== Input material ==
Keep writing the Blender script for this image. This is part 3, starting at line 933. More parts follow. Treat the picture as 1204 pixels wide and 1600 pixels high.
===
== Input material ==
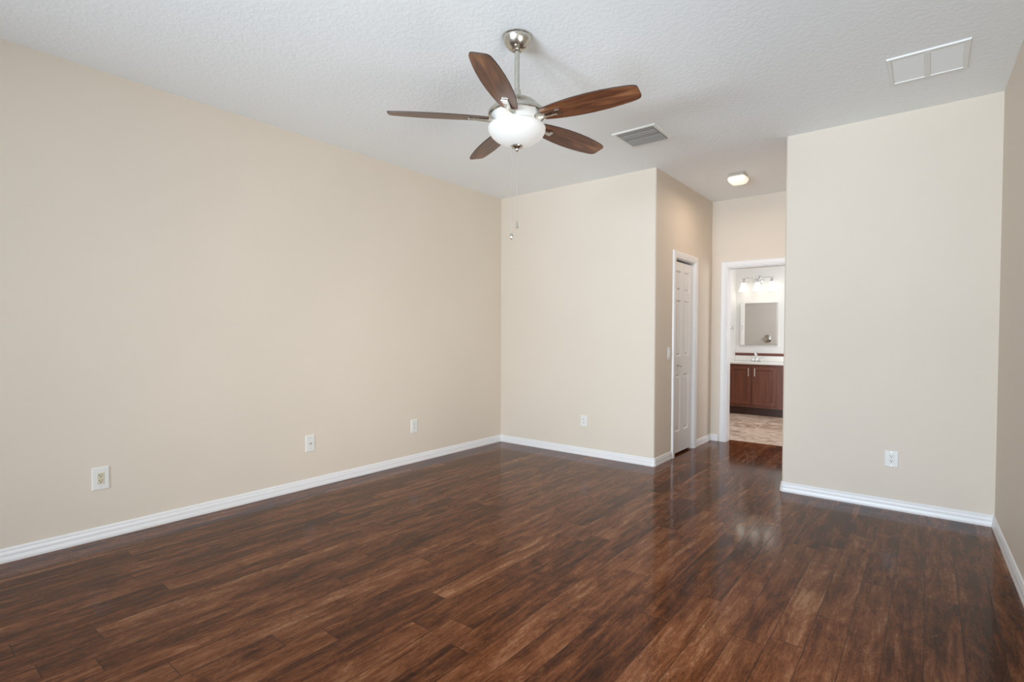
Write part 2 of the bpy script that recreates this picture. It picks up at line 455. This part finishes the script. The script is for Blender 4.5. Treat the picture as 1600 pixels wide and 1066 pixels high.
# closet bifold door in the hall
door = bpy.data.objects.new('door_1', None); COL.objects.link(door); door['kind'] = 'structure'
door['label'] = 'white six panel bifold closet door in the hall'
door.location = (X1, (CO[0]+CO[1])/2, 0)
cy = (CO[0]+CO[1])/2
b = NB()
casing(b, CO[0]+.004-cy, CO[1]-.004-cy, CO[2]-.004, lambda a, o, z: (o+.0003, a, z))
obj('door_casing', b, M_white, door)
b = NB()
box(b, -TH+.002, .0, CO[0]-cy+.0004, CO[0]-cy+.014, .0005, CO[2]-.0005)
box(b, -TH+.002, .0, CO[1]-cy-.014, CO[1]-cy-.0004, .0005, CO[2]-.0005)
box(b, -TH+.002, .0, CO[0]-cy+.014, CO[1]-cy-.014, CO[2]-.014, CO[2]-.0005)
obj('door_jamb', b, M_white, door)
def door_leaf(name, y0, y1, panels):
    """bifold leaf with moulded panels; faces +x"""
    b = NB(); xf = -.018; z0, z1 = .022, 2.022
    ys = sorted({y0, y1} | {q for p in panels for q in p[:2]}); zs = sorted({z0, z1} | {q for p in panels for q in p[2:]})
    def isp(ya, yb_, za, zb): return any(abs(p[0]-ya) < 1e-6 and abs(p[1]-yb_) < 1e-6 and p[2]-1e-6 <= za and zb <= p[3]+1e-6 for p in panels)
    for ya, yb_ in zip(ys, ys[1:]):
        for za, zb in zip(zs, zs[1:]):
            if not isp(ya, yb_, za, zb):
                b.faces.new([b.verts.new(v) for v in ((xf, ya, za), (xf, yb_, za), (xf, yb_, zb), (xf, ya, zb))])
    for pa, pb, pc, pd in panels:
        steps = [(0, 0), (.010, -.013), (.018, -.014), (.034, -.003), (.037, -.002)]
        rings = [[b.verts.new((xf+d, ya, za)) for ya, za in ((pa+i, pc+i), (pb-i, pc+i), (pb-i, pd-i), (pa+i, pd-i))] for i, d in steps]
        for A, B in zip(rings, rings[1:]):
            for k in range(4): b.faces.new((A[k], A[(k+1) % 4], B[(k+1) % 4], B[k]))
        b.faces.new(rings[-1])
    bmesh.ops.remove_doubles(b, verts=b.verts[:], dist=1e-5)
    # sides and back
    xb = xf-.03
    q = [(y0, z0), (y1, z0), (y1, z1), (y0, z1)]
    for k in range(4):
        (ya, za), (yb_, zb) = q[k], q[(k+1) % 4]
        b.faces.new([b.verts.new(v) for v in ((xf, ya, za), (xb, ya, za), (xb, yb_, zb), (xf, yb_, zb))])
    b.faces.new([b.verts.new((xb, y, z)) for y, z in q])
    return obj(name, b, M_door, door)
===
• Given instruction: Review the preceding data and report every line that includes the string "script".

• Exercise answer:
Keep writing the Blender script for this image. This is part 3, starting at line 933. More parts follow. Treat the picture as 1204 pixels wide and 1600 pixels high.
Write part 2 of the bpy script that recreates this picture. It picks up at line 455. This part finishes the script. The script is for Blender 4.5. Treat the picture as 1600 pixels wide and 1066 pixels high.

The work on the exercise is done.